The efforts have garnered attention well beyond L.A.

“The Hammer is the national example for programming — exhibitions, lectures, films,” he said. “It’s also true of other institutions here – their auditoria and other aspects are as much as part of the institution as is the gallery space.”

That’s where wealth carries art beyond private salons and into the broad sense of a city or society.

“Wealth is a link – the support of wealthy patrons for programming is what links the benefit of having works of art hanging — or projected, or standing — with the ideas about the works of art. Wealthy people fund and support museums. And sometimes they support the construction of buildings, and sometimes they support with direct collection gifts – and sometimes they give money for other purposes, such as programming.”

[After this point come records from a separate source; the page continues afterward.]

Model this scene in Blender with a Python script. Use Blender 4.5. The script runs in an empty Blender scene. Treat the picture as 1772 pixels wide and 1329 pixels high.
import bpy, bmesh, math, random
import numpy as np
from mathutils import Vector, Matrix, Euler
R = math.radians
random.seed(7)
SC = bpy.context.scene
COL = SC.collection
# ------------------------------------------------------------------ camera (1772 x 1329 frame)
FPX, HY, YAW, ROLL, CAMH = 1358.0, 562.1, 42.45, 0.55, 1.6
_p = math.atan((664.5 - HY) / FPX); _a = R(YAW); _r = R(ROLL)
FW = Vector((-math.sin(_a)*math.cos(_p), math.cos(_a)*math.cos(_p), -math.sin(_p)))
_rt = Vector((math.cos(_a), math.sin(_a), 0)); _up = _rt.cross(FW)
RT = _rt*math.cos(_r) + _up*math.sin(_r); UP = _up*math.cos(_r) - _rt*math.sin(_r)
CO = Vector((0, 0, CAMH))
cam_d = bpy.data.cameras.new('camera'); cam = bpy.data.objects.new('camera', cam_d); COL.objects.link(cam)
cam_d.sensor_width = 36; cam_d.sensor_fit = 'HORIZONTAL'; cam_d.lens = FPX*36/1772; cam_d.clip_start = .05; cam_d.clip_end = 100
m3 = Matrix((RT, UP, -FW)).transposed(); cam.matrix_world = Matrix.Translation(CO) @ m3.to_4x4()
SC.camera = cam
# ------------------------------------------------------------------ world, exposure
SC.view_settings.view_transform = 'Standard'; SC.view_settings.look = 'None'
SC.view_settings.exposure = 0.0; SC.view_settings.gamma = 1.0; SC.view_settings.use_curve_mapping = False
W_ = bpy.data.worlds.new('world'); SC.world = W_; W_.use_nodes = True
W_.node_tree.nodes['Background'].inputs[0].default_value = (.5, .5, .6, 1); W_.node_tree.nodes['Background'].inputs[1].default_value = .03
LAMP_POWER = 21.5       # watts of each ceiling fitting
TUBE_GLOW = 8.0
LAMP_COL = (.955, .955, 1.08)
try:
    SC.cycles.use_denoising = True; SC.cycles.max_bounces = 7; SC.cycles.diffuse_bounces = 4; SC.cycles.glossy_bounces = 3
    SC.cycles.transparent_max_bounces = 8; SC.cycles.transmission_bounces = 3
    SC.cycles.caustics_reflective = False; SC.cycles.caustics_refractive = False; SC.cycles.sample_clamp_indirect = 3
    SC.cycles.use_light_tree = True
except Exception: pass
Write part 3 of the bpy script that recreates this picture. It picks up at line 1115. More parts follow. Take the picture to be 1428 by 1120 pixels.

That’s a relatively new trend in the art world.

Los Angeles is a relatively new arrival to the ranks of leading centers of the art market.

Both of those circumstances dovetail with a bit of counter-intuitive thinking Porter offered up on his recent visit to Los Angeles, where the most prominent art collectors and donors tend to be relatively new to the ranks of the wealthiest.

“I think it’s an analytic mistake to think in terms of old money and new money when it comes to the arts,” Porter said. “The fact is that most big money is new money. There is a conventional wisdom that most collectors are old money but, in fact, every generation in America creates enormous new fortunes and many of them end up being devoted to either hard science or culture in some way – visual arts, performing arts, universities and education. That’s the American pattern.”

Count Los Angeles an increasingly important part of the grand design.